MUSIC REVIEW: UNIVERSITY SINGERS
Chorus, soloists raise their voices in stunning ‘Modalties’
Tuesday, October 14, 2008
By Peter Jacobi
H-T Reviewer

Bloomington—Conductor William Jon Gary attached the title “Modalities” to his interesting and beautifully performed concert with the University Singers Sunday afternoon at First United Church. He had chose works, mostly from the contemporary period, that reflected harmonic modes and properties of a religious past.
            The idea for such a program came to Gray as he sought to honor composer Ralph Vaughan Williams on the 50th anniversary of his death, this with a performance of his Mass in G Minor, a piece composed in 1922 but very much influenced by English music written in the 15th and 16th centuries. Constructed for double chours an dfour soloists, the score revisits liturgical music of that long ago period, utilizing a split choir antiphonally voicing independent lines in striking counterpoint. The Mass, much of it jubilant, even exultant, was splendidly sung, an that judgment certainly extends to the excellent soloists, well chosen from within the ensemble: soprano Colleen Hughes, mezzo Laura Thoreson, tenor Asitha Tennekoon and baritone Adam Ewing.
            Gray intriguingly coupled the Vaughan Williams with a 16th-century Latin motet by William Byrd, an “Ave verum Corpus,” to emphasize that sense of continuity in music written for the church. So, too, earlier on, he led the group in a hymn for Vespers, “Luci Creator optime,” (“Best Creator of the Light”), written by the Lithuanian Vytautas Miskinis but again suggestive of the timelessness in music of faith. It was coupled by an early 17th-century anthem by the British Orland Gibbons, “Almighty and Everlasting God.”
            All of the works chosen were, in some way or other, emothionally stirring, but none more so than the contribution of locally based composer Cary Boyce.
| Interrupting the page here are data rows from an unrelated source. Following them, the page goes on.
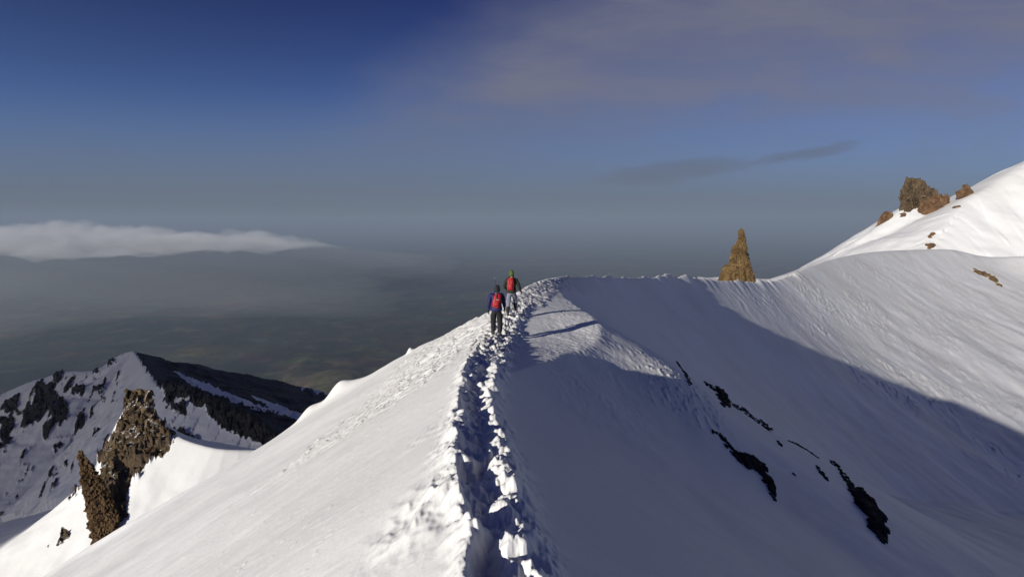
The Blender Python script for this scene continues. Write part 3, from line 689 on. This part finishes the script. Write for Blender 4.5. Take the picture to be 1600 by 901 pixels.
def slab_rock(name, slices, dist, m, label, thick=0.75, seed=1, amp=0.10, nlev=90, nang=96, cat='rock', yaw=0.0, group=None, jag=0.12, lean=0.0):
    """slices: (py, left px, right px) from the top down: a free-standing crag of real depth"""
    sl_ = sorted(slices); ys = [s[0] for s in sl_]
    lev = np.linspace(ys[0], ys[-1], nlev)
    l_ = np.interp(lev, ys, [s[1] for s in sl_]); r_ = np.interp(lev, ys, [s[2] for s in sl_])
    mpp = dist/FPX
    V = []; x0, _, zb_ = P((l_[-1]+r_[-1])/2, lev[-1], dist)
    th = np.linspace(0, 2*math.pi, nang, endpoint=False)
    sq = 0.75
    for il, (y_, a, b_) in enumerate(zip(lev, l_, r_)):
        di = dist+lean*(1-il/(nlev-1)); cx, _, z = P((a+b_)/2, y_, di); hw = max(0.02, (b_-a)/2*di/FPX)
        ct, st_ = np.cos(th), np.sin(th)
        e = 1/(np.abs(ct)**2.6+np.abs(st_)**2.6)**(1/2.6)
        X_ = hw*ct*e; Y_ = hw*thick*st_*e+0.0
        V.append(np.stack([X_, Y_, np.full(nang, z-zb_), np.full(nang, cx-x0), np.full(nang, di-dist)], 1))
    V = np.array(V, F32)                      # levels x ang x 5
    W_ = float(np.max(r_-l_))*mpp
    ax = th[None, :]*np.ones((nlev, 1)); Zz = V[:, :, 2]
    f = 3.0/W_
    n_ = fbm(np.cos(ax)*1.7+seed+V[:, :, 0]*f, np.sin(ax)*1.7+Zz*f*0.9, 5, seed, 0.62)
    n2_ = ridged(np.cos(ax)*3.0+seed, np.sin(ax)*3.0+Zz*f*0.35, 4, seed+4, 0.6)
    cr = perlin(np.cos(ax)*2+9, Zz*f*3.2, seed+8)
    hwl = np.abs(V[:, :, 0]).max(1)[:, None]
    k = 1+(n_*amp*0.6+n2_*amp*0.45)*1.0
    P0 = np.stack([V[:, :, 0]+V[:, :, 3], V[:, :, 1], Zz], -1).reshape(-1, 3)
    fb = (facets(P0, W_*0.16, seed, (1, 1, 2.2))*0.55+facets(P0, W_*0.07, seed+1, (1, 1, 1.8))*0.38+facets(P0, W_*0.032, seed+2, (1, 1, 1.4))*0.2).reshape(nlev, nang)*W_*amp*1.5
    rad = np.sqrt(V[:, :, 0]**2+V[:, :, 1]**2)+1e-6; k = k+np.clip(fb/np.maximum(rad, W_*0.05), -0.5, 0.6)
    px_ = V[:, :, 0]*k+V[:, :, 3]; py_ = V[:, :, 1]*k+V[:, :, 4]
    pz_ = Zz+fbm(px_*f*3, py_*f*3, 3, seed+9)*W_*0.04+facets(np.stack([px_, py_, Zz*0], -1).reshape(-1, 3), W_*0.09, seed+5).reshape(nlev, nang)*W_*jag*(1-np.linspace(0, 1, nlev)[:, None])
    VV = np.stack([px_, py_, pz_], -1).reshape(-1, 3)
    ii_ = np.arange((nlev-1)*nang); r0 = ii_//nang; c0 = ii_ % nang
    Q_ = np.stack([r0*nang+c0, (r0+1)*nang+c0, (r0+1)*nang+(c0+1) % nang, r0*nang+(c0+1) % nang], 1)
    # cap on top
    top = len(VV); VV = np.concatenate([VV, VV[:nang].mean(0, keepdims=True)+np.array([[0, 0, W_*0.005]])])
    T_ = np.stack([np.full(nang, top), np.arange(nang), (np.arange(nang)+1) % nang, np.full(nang, top)], 1)
    me_ = bpy.data.meshes.new(name)
    me_.from_pydata(VV.tolist(), [], Q_.tolist()+[t[:3].tolist() for t in T_]); me_.update()
    o = mesh_obj(name, me_, m); o.location = (x0, dist, zb_)
    return tag(o, label, cat, group)
slab_rock('rock_pinnacle', [(360, 1155, 1159), (363, 1153.5, 1162), (368, 1155, 1164), (375, 1152.5, 1165.5), (385, 1148, 1166), (395, 1145.5, 1166.5), (405, 1142, 1167.5), (412, 1140.5, 1168.5), (414.5, 1140, 1169), (416, 1134, 1170.5), (425, 1130, 1174), (437, 1126, 1176.5), (460, 1120, 1182)],
          172, M_brown, 'tall tapering brown rock pinnacle standing alone behind the snow saddle', 0.8, 3, 0.048, 190, 150, 'rock pinnacle', jag=0.04)
slab_rock('rock_crag', [(281, 1416, 1423), (284, 1415, 1432), (288, 1414, 1436), (294, 1413, 1440), (300, 1412, 1444), (310, 1411, 1448), (325, 1410, 1450), (345, 1408, 1452)],
          574, M_olive, 'tallest dark jagged crag on the skyline of the right snow mountain', 0.5, 5, 0.12, 130, 130, 'crag', jag=0.16)
slab_rock('rock_crag', [(282, 1436, 1438), (286, 1433, 1444), (292, 1432, 1447), (300, 1431, 1449), (315, 1428, 1452), (330, 1425, 1455)], 572, M_olive, 'narrow toothed crag joined to the right of the tallest dark crag', 0.5, 15, 0.12, 110, 110, 'crag', jag=0.16)
slab_rock('rock_crag', [(295, 1453, 1457), (298, 1450, 1463), (305, 1447, 1464), (315, 1446, 1466), (330, 1444, 1470)], 572, M_olive, 'low blocky crag stepping down toward the round brown boulder', 0.5, 9, 0.10, 90, 110, 'crag', jag=0.12)
slab_rock('boulder', [(306, 1470, 1474), (308, 1461, 1478), (313, 1451, 1480), (320, 1444, 1481), (330, 1437, 1480.5), (336, 1431, 1478), (341, 1432, 1472), (345, 1440, 1460), (349, 1446, 1452)], 560, M_red,
          'big rounded reddish brown boulder set in the snow below the crags', 0.6, 7, 0.05, 90, 120, 'boulder')
slab_rock('rock_crag', [(289, 1508, 1511), (292, 1506, 1514), (296, 1505, 1516), (300, 1497, 1518), (304, 1497, 1519), (310, 1498, 1518), (316, 1502, 1512), (326, 1504, 1508)], 545, M_red, 'small forked reddish crag alone at the foot of the right snow shoulder', 0.6, 11, 0.07, 70, 90, 'crag')
slab_rock('rock_crag', [(331, 1384, 1388), (334, 1380, 1394), (340, 1377, 1392), (348, 1373, 1388), (355, 1370, 1384), (364, 1366, 1376)], 573, M_red, 'leftmost small brown crag on the skyline of the right snow mountain', 0.6, 13, 0.10, 70, 90, 'crag')
# left tower and its lower spire
M_tower = rock_material('tower_rock', [(0.030, 0.020, 0.012), (0.095, 0.065, 0.034), (0.22, 0.15, 0.08)], 0.45, 0.26, 0.7, 0.5)
M_spire = rock_material('spire_rock', [(0.05, 0.028, 0.013), (0.12, 0.072, 0.033), (0.20, 0.125, 0.06)], 0.5, -0.12, 0.6, 0.3)
slab_rock('rock_tower', [(609, 197, 212), (611, 196, 224), (616, 195, 232), (625, 195, 238), (635, 196, 238), (645, 194, 236), (655, 189, 240), (665, 186, 252), (675, 184, 264), (688, 180, 270), (700, 177, 268), (712, 172, 250), (725, 166, 238), (745, 160, 224), (765, 162, 212), (785, 166, 206), (805, 172, 198), (830, 182, 190)],
          131, M_tower, 'big snow-flecked brown rock tower at the left with a dark squared top', 0.20, 17, 0.12, 190, 190, 'rock tower', jag=0.10, lean=31)
slab_rock('rock_spire', [(705, 123, 127), (711, 122, 131), (720, 124, 139), (732, 126, 148), (748, 127, 156), (765, 131, 166), (785, 135, 176), (805, 138, 186), (820, 141, 186), (838, 144, 174), (854, 147, 162), (868, 149, 154), (885, 150, 152)],
          117, M_spire, 'pointed reddish brown rock spire leaning at the lower left of the tower', 0.35, 19, 0.10, 170, 150, 'rock spire', jag=0.08, lean=25)
slab_rock('rock_crag', [(819, 101, 104), (824, 98, 109), (832, 95, 112), (842, 91, 108), (852, 89, 98), (858, 88, 92)], 150, M_brown, 'small isolated brown crag in the snow left of the spire', 0.6, 23, 0.1, 60, 70, 'crag')

# ------------------------------------------------------------------ people
def skin(name, chains, m, parent=None, sub=2, fat=1.0):
    """chains: lists of ((x,y,z), r). Points with equal coordinates are welded into one joint."""
    V = []; Rad = []; E = []; idx = {}
    for ch in chains:
        prev = None
        for p, r in ch:
            k = tuple(round(c, 4) for c in p)
            if k not in idx: idx[k] = len(V); V.append(p); Rad.append(tuple(c_*fat for c_ in (r if isinstance(r, tuple) else (r, r))))
            i = idx[k]
            if prev is not None and prev != i: E.append((prev, i))
            prev = i
    me_ = bpy.data.meshes.new(name); me_.from_pydata(V, E, [])
    o = bpy.data.objects.new(name, me_); COL.objects.link(o)
    md = o.modifiers.new('s', 'SKIN'); md.use_smooth_shade = True; md.branch_smoothing = 0.6
    # roots: one per connected piece
    comp = list(range(len(V)))
    def f(a):
        while comp[a] != a: a = comp[a]
        return a
    for a, b_ in E: comp[f(a)] = f(b_)
    seen = set()
    for i, sv in enumerate(me_.skin_vertices[0].data):
        sv.radius = Rad[i]; c_ = f(i)
        sv.use_root = (c_ not in seen) ; seen.add(c_)
    o.modifiers.new('u', 'SUBSURF').levels = sub
    dg = bpy.context.evaluated_depsgraph_get(); me2 = bpy.data.meshes.new_from_object(o.evaluated_get(dg))
    bpy.data.objects.remove(o); me2.name = name
    me2.polygons.foreach_set('use_smooth', [True]*len(me2.polygons)); me2.materials.clear()
    return mesh_obj(name, me2, m, parent)
def mix(a, b_, t): return tuple(a[i]+(b_[i]-a[i])*t for i in range(3))
def add(a, *d): return (a[0]+d[0], a[1]+d[1], a[2]+d[2])
M_skin = plain_mat('skin', (0.45, 0.28, 0.20), 0.6, 40, 0.1, 0.001)
M_black_cloth = plain_mat('black_cloth', (0.008, 0.008, 0.010), 0.85, 25, 0.4, 0.02)
M_boot = plain_mat('boot_leather', (0.022, 0.020, 0.020), 0.6, 30, 0.4, 0.006)
M_red_cloth = plain_mat('red_cloth', (0.36, 0.008, 0.010), 0.6, 20, 0.3, 0.015)
M_blue_cloth = plain_mat('blue_cloth', (0.008, 0.008, 0.075), 0.7, 18, 0.4, 0.03)
M_dkolive = plain_mat('dark_olive_cloth', (0.010, 0.014, 0.006), 0.8, 18, 0.4, 0.03)
M_green = plain_mat('green_hood_cloth', (0.06, 0.10, 0.008), 0.75, 18, 0.3, 0.02)
M_grey = plain_mat('grey_trouser_cloth', (0.17, 0.18, 0.23), 0.85, 18, 0.25, 0.03)
M_metal = plain_mat('grey_metal', (0.30, 0.29, 0.28), 0.4, 60, 0.2, 0.001)
M_wood = plain_mat('tan_shaft', (0.22, 0.13, 0.06), 0.5, 60, 0.2, 0.001)

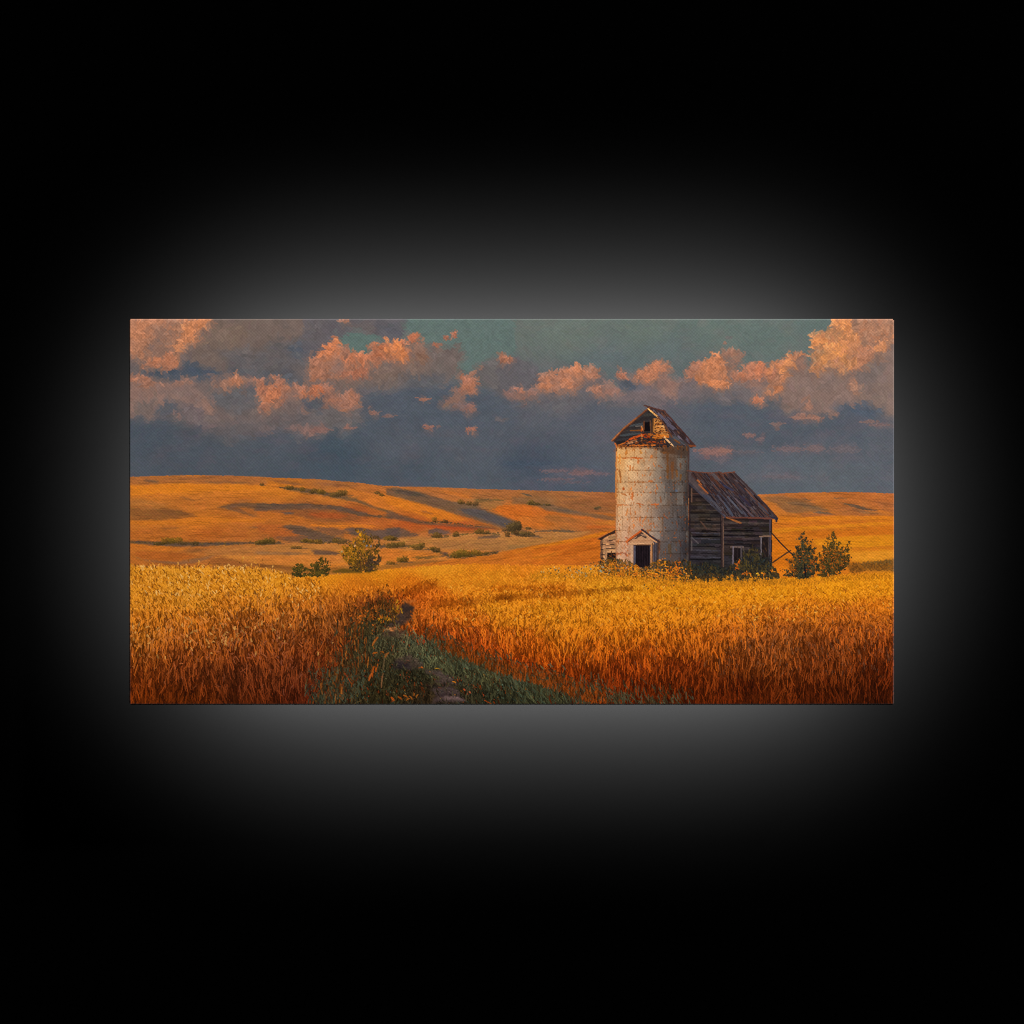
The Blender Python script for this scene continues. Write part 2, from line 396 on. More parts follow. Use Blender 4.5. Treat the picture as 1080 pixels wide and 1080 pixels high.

His “Veni, veni Emmanuel” seamlessly yet contrastingly blends that old hymn sung in Latin with it sung in English, then almost miraculously interweaves these two plainchants with Boyce’s setting for a poignant 20th-century poem, “A Christmas Prayer (From the Trenches)” written by a British soldier, Cyril Winterbotham, while experiencing the front in World War I.
            One heard the Latin “Veni, veni Emmanuel; captivum solve Israel” alongside its text in translation, “O come, O come, Emmanuel, and ransom captive Israel.” All the while, the dramatic treatment of Winterbothams’ account unfolded (“Not yet for us may Christmas bring good-will to men, and peace.” With a fine lyric tenor, Mark Van Arsdale, adding a solo element to this complex musical amalgam from the balcony, the effect was masterful and stunning, both as a composition and as realized by Gray and the University Singers.